When Gold Tip first came out, they posted a high speed video on their website. In fact, it was done up and sold as a video and a chap sent it to me to review. That was in the dial-up days and watching on line was a pure pain!
Wood and aluminum came off the bow in paradox, yes. Then both materials continued to oscillate down range through the whole flight, robbing stored energy, (that was GT's narrator's take) and it made face validity sense to me, knowing what little I remember from college physics. (isn't that what gradma gave us when we couldn't go, a physic? Maybe it was spelled differently?)
By comparison, the carbon arrow, went thru paradox ONCE and then never oscillated again throughout the flight...blowing thru the target. NOT because of the more slender diameter (which was then a favorite speculation), but due to the fact that it retained more of the energy imparted by the bow on release, according to the narrator.

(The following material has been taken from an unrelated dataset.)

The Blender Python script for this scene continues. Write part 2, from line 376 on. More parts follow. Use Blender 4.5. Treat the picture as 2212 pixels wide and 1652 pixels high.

The analogy, as I recall, went further: They made the reference to a dragster going down the track as fast as it could in a very straight line...but if you were to swerve back and forth, you'd loose momentum/speed!
GT was ONE of the first that was not 'pultrued' (sp?) and therefore was not the soda straw diameter that shattered. GT's were then about .001 less in dia than a 2018. Thin, but not extremely so...
The aluminum's behavior on impact, I remember well, as I was shooting all aluminum for hunting. Aluminum arrows, on impact looked in the high speed video to almost "fold in half"... and then straighten out!
THAT...that freaked me out! I have been shooting carbons since then of varied types.
So the "flexing" issue on carbons is mimimal compared to other arrow shaft materials. The higher FOC is purported to be, as a string tied to a rock where the string (shaft) just follows along once in motion.
Fun brain exercises... at my age, it pays cause they say it wards off alzheimers!